33. Parks and Recreation – 2014: 13

Parks & Recreation

If I dislike putting Louie this low, I absolutely hate putting Parks and Recreation this low, an absolute first ballot hall-of-famer of a comedy that simply did everything right. It’s not, like Louie, a particularly different or unique series, but boy was it so much better at doing what it did than almost any other similar show. In fact, Brooklyn Nine-Nine, its fine but inferior descendant, shows just how difficult it is to create the all-around magic that was Parks and Recreation. The final season was actually pretty solid, better than the previous season, and could easily have moved higher in this tier. This particular rank is mostly an indictment of its fantastical finale, which, while probably exactly what I should have expected from the world of Parks and Recreation, contained more emotional manipulation than well-earned wins for our favorite characters. Parks and Recreation momentarily forgot that what make its emotional moments so powerful was the hard work, time, and struggle it took for the characters to achieve them, and tried to overdose us on feels by having all the characters get exactly what they want for all of the rest of their lives in the span of an hour.

32. Girls – 2014: 23

Girls

Girls trudges on year after year, and like a veteran athlete quietly putting up solid numbers years after being a rookie sensation, it remains a force amongst those who watch it if not the polarizing zeitgeisty culture magnet it was in its first couple of seasons. Girls hasn’t blunted its ambition due to whatever criticism came it’s way and that’s a good thing.

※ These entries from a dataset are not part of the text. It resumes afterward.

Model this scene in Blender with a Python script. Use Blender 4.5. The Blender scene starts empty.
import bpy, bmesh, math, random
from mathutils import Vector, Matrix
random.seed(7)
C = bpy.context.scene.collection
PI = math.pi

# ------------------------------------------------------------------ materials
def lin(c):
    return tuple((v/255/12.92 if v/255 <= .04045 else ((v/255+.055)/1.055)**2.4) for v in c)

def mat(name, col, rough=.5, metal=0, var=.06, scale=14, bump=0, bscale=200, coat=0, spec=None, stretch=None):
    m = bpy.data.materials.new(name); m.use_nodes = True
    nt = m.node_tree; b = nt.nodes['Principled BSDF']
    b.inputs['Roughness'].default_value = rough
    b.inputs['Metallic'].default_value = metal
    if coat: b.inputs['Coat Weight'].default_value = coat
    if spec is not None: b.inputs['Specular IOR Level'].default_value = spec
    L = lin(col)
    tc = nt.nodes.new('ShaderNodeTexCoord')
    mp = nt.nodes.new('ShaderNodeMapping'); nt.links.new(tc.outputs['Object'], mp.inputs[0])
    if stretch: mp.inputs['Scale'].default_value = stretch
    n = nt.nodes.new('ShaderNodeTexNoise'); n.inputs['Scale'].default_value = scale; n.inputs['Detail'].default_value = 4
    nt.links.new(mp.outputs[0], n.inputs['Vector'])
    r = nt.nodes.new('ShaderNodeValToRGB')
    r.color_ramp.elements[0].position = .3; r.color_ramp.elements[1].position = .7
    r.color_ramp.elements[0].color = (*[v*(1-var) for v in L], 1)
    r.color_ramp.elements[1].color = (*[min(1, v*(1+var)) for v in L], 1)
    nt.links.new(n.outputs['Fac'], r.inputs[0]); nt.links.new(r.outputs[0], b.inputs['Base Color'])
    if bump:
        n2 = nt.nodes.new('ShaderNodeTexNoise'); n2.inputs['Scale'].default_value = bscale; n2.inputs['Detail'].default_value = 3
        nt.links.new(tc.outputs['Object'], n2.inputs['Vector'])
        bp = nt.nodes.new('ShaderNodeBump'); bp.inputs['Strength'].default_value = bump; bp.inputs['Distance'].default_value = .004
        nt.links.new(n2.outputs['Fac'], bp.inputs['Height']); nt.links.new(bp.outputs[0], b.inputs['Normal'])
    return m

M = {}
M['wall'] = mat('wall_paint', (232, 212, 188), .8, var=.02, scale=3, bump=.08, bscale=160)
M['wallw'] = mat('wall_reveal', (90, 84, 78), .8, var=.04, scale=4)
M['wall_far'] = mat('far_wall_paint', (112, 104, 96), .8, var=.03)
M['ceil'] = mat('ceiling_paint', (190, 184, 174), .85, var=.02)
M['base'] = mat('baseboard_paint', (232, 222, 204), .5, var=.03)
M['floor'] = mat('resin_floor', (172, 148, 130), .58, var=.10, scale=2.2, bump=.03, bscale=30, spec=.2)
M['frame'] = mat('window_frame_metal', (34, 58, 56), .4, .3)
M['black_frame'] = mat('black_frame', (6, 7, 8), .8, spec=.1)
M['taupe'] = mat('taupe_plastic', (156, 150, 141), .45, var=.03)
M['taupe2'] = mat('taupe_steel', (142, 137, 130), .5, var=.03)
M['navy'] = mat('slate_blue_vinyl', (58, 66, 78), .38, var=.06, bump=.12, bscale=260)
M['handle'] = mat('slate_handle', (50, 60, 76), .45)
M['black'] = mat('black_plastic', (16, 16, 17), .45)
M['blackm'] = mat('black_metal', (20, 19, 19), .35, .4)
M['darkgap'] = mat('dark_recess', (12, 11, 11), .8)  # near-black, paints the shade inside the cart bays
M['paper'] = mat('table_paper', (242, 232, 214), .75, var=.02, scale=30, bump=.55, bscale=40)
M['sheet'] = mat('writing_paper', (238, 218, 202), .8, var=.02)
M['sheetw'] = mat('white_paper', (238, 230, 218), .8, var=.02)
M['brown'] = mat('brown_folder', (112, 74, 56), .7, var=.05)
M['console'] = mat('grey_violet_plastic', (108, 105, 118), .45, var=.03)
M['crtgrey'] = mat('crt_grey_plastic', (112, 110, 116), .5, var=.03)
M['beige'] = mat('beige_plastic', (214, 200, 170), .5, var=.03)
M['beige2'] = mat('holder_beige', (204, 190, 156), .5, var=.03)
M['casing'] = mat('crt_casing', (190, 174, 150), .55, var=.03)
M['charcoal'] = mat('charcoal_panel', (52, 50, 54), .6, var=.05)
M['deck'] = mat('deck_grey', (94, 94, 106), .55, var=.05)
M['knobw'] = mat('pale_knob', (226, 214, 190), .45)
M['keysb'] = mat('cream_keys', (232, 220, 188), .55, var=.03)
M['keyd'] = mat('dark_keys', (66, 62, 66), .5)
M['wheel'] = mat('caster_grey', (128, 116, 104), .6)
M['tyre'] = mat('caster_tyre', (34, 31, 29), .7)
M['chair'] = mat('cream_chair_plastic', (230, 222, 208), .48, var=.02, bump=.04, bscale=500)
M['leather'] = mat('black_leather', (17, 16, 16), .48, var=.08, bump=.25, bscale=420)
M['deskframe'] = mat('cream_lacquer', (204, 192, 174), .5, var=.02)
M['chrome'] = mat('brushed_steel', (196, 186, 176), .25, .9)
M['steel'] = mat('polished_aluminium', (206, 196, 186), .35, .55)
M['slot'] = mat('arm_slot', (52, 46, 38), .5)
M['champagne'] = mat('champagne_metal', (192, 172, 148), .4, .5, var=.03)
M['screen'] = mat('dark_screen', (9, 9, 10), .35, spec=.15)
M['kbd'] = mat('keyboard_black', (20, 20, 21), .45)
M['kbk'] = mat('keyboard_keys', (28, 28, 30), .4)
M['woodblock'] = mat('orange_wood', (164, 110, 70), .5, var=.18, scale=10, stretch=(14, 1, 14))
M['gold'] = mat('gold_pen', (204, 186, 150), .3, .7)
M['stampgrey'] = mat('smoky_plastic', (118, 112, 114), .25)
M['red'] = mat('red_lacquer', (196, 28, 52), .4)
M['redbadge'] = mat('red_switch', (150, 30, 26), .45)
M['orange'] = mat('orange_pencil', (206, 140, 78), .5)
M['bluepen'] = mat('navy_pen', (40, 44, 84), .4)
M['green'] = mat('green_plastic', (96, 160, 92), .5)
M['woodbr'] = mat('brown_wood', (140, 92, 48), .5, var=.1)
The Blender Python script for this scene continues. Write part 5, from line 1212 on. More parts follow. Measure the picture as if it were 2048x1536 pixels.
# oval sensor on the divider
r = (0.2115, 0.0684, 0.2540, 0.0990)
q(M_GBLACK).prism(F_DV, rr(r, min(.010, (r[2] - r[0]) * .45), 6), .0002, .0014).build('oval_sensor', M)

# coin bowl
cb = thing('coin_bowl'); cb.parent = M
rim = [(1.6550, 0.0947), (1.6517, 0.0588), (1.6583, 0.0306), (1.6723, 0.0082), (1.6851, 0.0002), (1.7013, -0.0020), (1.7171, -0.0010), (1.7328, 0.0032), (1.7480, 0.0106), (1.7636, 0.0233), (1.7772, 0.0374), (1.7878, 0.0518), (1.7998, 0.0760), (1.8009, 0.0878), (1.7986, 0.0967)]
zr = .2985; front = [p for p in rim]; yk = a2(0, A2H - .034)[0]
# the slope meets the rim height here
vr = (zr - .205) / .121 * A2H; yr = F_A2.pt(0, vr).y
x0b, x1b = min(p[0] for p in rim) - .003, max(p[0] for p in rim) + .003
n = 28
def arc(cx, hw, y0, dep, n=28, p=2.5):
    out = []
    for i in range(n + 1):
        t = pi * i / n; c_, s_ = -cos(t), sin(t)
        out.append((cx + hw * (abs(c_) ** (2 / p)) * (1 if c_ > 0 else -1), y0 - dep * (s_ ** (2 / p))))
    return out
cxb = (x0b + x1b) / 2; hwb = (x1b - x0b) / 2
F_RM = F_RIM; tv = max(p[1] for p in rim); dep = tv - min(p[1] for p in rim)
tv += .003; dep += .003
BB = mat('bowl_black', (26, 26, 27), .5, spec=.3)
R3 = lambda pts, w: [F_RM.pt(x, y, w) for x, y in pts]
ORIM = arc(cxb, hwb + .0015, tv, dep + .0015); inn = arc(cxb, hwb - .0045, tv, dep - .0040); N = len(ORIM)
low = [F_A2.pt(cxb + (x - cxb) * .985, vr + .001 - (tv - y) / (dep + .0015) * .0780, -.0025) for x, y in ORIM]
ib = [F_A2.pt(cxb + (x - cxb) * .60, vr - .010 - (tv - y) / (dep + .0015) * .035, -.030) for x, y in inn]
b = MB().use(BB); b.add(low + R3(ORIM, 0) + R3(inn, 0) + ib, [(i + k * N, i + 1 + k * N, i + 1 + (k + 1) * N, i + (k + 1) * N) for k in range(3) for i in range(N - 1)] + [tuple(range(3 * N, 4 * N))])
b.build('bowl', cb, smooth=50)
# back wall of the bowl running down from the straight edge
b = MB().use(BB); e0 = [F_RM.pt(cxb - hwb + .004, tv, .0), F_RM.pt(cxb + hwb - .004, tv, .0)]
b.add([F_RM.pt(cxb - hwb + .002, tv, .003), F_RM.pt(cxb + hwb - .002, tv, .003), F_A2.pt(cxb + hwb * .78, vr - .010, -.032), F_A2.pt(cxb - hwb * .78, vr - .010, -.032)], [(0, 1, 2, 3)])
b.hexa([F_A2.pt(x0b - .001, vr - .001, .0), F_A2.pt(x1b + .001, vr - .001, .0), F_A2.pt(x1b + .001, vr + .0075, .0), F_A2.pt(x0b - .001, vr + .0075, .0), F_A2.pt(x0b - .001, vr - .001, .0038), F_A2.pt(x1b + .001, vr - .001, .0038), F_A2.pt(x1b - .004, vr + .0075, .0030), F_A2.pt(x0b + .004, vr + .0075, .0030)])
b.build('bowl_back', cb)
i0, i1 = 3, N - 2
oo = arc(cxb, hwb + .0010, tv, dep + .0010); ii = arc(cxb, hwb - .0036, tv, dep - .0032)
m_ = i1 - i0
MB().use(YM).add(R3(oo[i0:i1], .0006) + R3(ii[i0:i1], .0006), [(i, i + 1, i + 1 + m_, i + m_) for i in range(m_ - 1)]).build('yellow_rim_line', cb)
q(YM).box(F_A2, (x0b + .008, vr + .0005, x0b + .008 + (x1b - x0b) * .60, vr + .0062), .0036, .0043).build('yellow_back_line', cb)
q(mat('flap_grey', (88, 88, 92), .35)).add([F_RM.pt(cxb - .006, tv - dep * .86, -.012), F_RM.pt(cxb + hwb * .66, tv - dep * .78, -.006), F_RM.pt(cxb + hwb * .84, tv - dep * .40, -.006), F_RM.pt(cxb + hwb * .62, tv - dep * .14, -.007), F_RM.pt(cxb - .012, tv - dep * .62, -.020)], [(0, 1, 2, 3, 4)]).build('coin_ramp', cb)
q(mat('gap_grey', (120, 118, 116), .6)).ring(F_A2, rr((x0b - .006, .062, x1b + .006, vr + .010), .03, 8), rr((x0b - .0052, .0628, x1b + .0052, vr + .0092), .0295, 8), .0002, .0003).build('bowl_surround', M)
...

While the characters can drive me, and each other, crazy, and their arcs often find them walking two steps forward and one step back, the characters are well developed and their adventures make for compelling television, along with the welcome growing roles for the expanded cast, the boys of the show. Season four also contained the gleefully terrible Desi, who was as fun to hate as any character on television in recent years.

31. Narcos – 2014: Not Eligible

Narcos

There’s probably a couple of other shows on this list that meet the following description, at least in some way, and it sounds like a backhand compliment but it doesn’t have to be. Narcos is a high floor, low ceiling show, and while I have a hard time imagining it ever making it to the top 15, it’s floor is pretty damn decent, and it’s a nifty little show that is a lot better than it could be (which also sounds like a backhand compliment, but really isn’t). It’s compulsively watchable and that’s not a quality to be sold short. When 24 was at its best, there were always lapses with the show, and it lacked a lot of the depth and development that some of the shows higher up on this list are awash with. But when you finished an episode, dammit, you wanted to watch another. Narcos has that same feeling, and being on binge-friendly Netflix, it’s ideal for said binging. I watched one and then paused, but when I eventually got back to the show I knocked it down in just a couple of days.